Rows from a 3D scene dataset:
┌──

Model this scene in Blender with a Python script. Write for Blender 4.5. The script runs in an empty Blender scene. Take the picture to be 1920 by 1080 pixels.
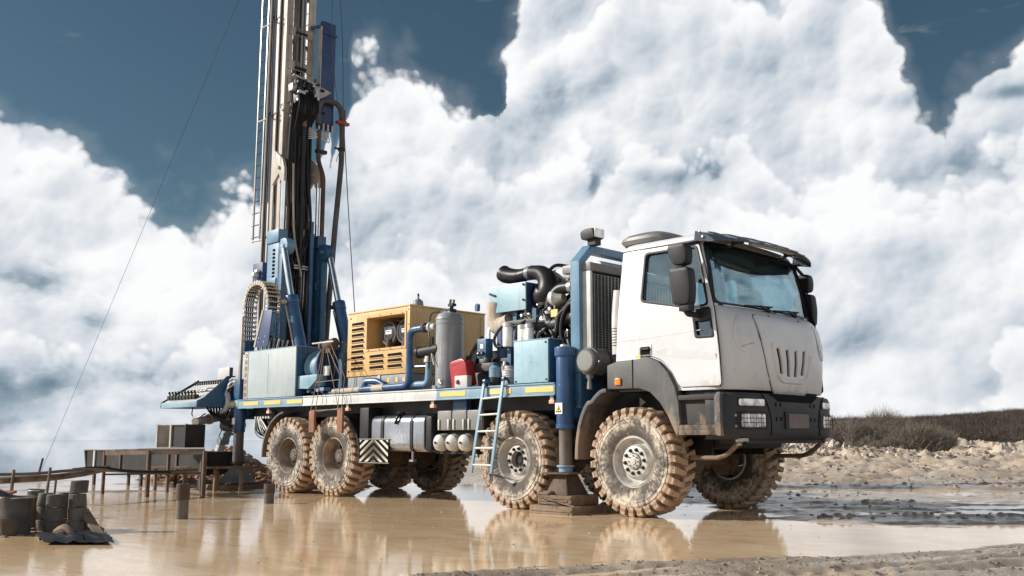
import bpy, bmesh, math, random
import numpy as np
from mathutils import Vector, Matrix
R = math.radians
S = bpy.context.scene
COL = S.collection
random.seed(7)
rng = np.random.default_rng(11)

# ---------------------------------------------------------------- camera
# World frame: X along the truck (forward), Y to the truck's left, Z up, ground water level z = 0.
CAM = Vector((7.017, -10.459, 0.905))
FW = Vector((-0.69827, 0.71583, 0.0))      # horizontal heading of the camera
RT = Vector((0.71583, 0.69827, 0.0))       # camera right
PITCH = R(9.005)
cam_d = bpy.data.cameras.new('camera'); cam = bpy.data.objects.new('camera', cam_d); COL.objects.link(cam)
cam_d.sensor_width = 36.0; cam_d.lens = 33.6; cam_d.clip_start = 0.05; cam_d.clip_end = 20000
look = FW * math.cos(PITCH) + Vector((0, 0, 1)) * math.sin(PITCH)
cam.location = CAM
cam.rotation_euler = look.to_track_quat('-Z', 'Y').to_euler()
S.camera = cam
def G(r, f, z=0.0):
    """metres right / ahead of the camera's foot -> world"""
    p = CAM + RT * r + FW * f
    return Vector((p.x, p.y, z))

# ---------------------------------------------------------------- sun
SUN_EL = R(28)
light_dir = Vector((0.745 * math.cos(SUN_EL), 0.667 * math.cos(SUN_EL), -math.sin(SUN_EL))).normalized()
sd = bpy.data.lights.new('sun', 'SUN'); sd.energy = 5.0; sd.angle = R(0.5); sd.color = (1.0, 0.95, 0.87)
sun = bpy.data.objects.new('sun', sd); COL.objects.link(sun)
sun.rotation_euler = light_dir.to_track_quat('-Z', 'Y').to_euler()
S.view_settings.view_transform = 'Standard'; S.view_settings.look = 'None'
S.view_settings.gamma = 1.0; S.view_settings.exposure = 0.30; S.view_settings.use_curve_mapping = False
S.cycles.use_denoising = True
S.cycles.max_bounces = 8; S.cycles.transparent_max_bounces = 12

SKY_K = 0.077
# ---------------------------------------------------------------- node helpers
class NT:
    def __init__(s, tree): s.t = tree; s.n = tree.nodes; s.l = tree.links
    def node(s, typ, **kw):
        n = s.n.new(typ)
        for k, v in kw.items(): setattr(n, k, v)
        return n
    def put(s, sock, v):
        if isinstance(v, bpy.types.NodeSocket): s.l.new(v, sock)
        elif v is not None: sock.default_value = v
    def math(s, op, a, b=None, c=None, clamp=False):
        n = s.node('ShaderNodeMath', operation=op, use_clamp=clamp)
        s.put(n.inputs[0], a)
        if b is not None: s.put(n.inputs[1], b)
        if c is not None: s.put(n.inputs[2], c)
        return n.outputs[0]
    def vmath(s, op, a, b=None):
        n = s.node('ShaderNodeVectorMath', operation=op)
        s.put(n.inputs[0], a)
        if b is not None:
            if op == 'SCALE': s.put(n.inputs['Scale'], b)
            else: s.put(n.inputs[1], b)
        return n.outputs['Value'] if op in ('DOT_PRODUCT', 'LENGTH') else n.outputs['Vector']
    def noise(s, vec, scale, detail=4, rough=0.5, dist=0.0, out='Fac'):
        n = s.node('ShaderNodeTexNoise'); s.put(n.inputs['Vector'], vec)
        n.inputs['Scale'].default_value = scale; n.inputs['Detail'].default_value = detail
        n.inputs['Roughness'].default_value = rough; n.inputs['Distortion'].default_value = dist
        return n.outputs[out]
    def smooth(s, v, a, b, lo=0.0, hi=1.0):
        n = s.node('ShaderNodeMapRange', interpolation_type='SMOOTHSTEP'); s.put(n.inputs['Value'], v)
        n.inputs['From Min'].default_value = a; n.inputs['From Max'].default_value = b
        n.inputs['To Min'].default_value = lo; n.inputs['To Max'].default_value = hi
        return n.outputs[0]
    def mix(s, fac, a, b, blend='MIX'):
        n = s.node('ShaderNodeMix', data_type='RGBA', blend_type=blend); s.put(n.inputs[0], fac)
        s.put(n.inputs[6], (*a, 1) if isinstance(a, tuple) else a); s.put(n.inputs[7], (*b, 1) if isinstance(b, tuple) else b)
        return n.outputs[2]
    def mapping(s, vec, scale=(1, 1, 1), loc=(0, 0, 0), rot=(0, 0, 0)):
        n = s.node('ShaderNodeMapping'); s.put(n.inputs[0], vec)
        n.inputs['Scale'].default_value = scale; n.inputs['Location'].default_value = loc; n.inputs['Rotation'].default_value = rot
        return n.outputs[0]

# ---------------------------------------------------------------- sky: Nishita blue with a bank of cumulus in it
world = bpy.data.worlds.new('World'); S.world = world; world.use_nodes = True
world.node_tree.nodes.clear(); w = NT(world.node_tree)
try:
    world.cycles.sampling_method = 'MANUAL'; world.cycles.sample_map_resolution = 512
except Exception: pass
V = w.node('ShaderNodeTexCoord').outputs['Generated']
V = w.vmath('NORMALIZE', V)
xyz = w.node('ShaderNodeSeparateXYZ'); w.put(xyz.inputs[0], V)
az = w.math('MULTIPLY', w.math('ARCTAN2', w.vmath('DOT_PRODUCT', V, tuple(RT)), w.vmath('DOT_PRODUCT', V, tuple(FW))), 180 / math.pi)
el = w.math('MULTIPLY', w.math('ARCSINE', xyz.outputs['Z']), 180 / math.pi)
sky = w.node('ShaderNodeTexSky', sky_type='NISHITA'); sky.sun_disc = False
sky.sun_elevation = SUN_EL
sky.sun_rotation = math.atan2(-light_dir.x, -light_dir.y); sky.altitude = 300; sky.air_density = 1.0; sky.dust_density = 0.6; sky.ozone_density = 2.0
blue = w.mix(1.0, sky.outputs[0], (0.47, 0.56, 0.51), 'MULTIPLY')

def vor(vec, scale):
    n = w.node('ShaderNodeTexVoronoi', feature='F1', distance='EUCLIDEAN'); w.put(n.inputs['Vector'], vec)
    n.inputs['Scale'].default_value = scale; return n.outputs['Distance']
nA = w.node('ShaderNodeTexNoise'); w.put(nA.inputs['Vector'], V); nA.inputs['Scale'].default_value = 7; nA.inputs['Detail'].default_value = 3
P = w.vmath('ADD', V, w.vmath('SCALE', w.vmath('SUBTRACT', nA.outputs['Color'], (0.5, 0.5, 0.5)), 0.045))
side_v = (-RT * 0.66 + Vector((0, 0, 0.75)))
def heap(off):
    """puffs = spheres of three sizes; returns edge displacement (degrees) and sun-side relief"""
    Q = w.vmath('ADD', P, off)
    z0, a0, b0, c0, d0 = vor(Q, 4.6), vor(Q, 10), vor(Q, 22), vor(Q, 48), vor(Q, 105)
    z1, a1, b1, c1, d1 = (vor(w.vmath('ADD', Q, tuple(side_v * o_)), s_) for o_, s_ in ((0.050, 4.6), (0.024, 10), (0.012, 22), (0.006, 48), (0.003, 105)))
    disp = None; rel = None
    for v_, k_ in ((a0, 4.6), (b0, 2.5), (c0, 1.3), (d0, 0.75)):
        t_ = w.math('MULTIPLY', w.math('SUBTRACT', 0.46, v_), k_); disp = t_ if disp is None else w.math('ADD', disp, t_)
    for v1, v0, k_ in ((z1, z0, 0.75), (a1, a0, 0.88), (b1, b0, 0.52), (c1, c0, 0.25), (d1, d0, 0.12)):
        t_ = w.math('MULTIPLY', w.math('SUBTRACT', v1, v0), k_); rel = t_ if rel is None else w.math('ADD', rel, t_)
    return disp, rel
puff, relA = heap((0.0, 0.0, 0.0)); puffB, relB = heap((3.17, 1.71, 0.63))

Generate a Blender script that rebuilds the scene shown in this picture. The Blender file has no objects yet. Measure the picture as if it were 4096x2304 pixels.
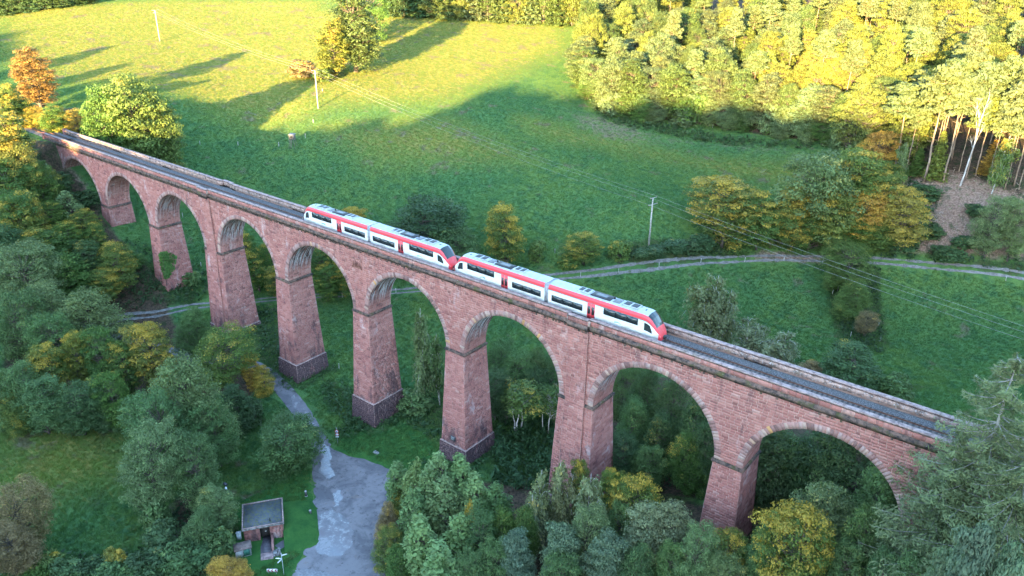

└──

§ EXERCISE TASK
Find the word "Blender" and list each line it appears in.

§ TASK ANSWER
Model this scene in Blender with a Python script. Write for Blender 4.5. The script runs in an empty Blender scene. Take the picture to be 1920 by 1080 pixels.
Generate a Blender script that rebuilds the scene shown in this picture. The Blender file has no objects yet. Measure the picture as if it were 4096x2304 pixels.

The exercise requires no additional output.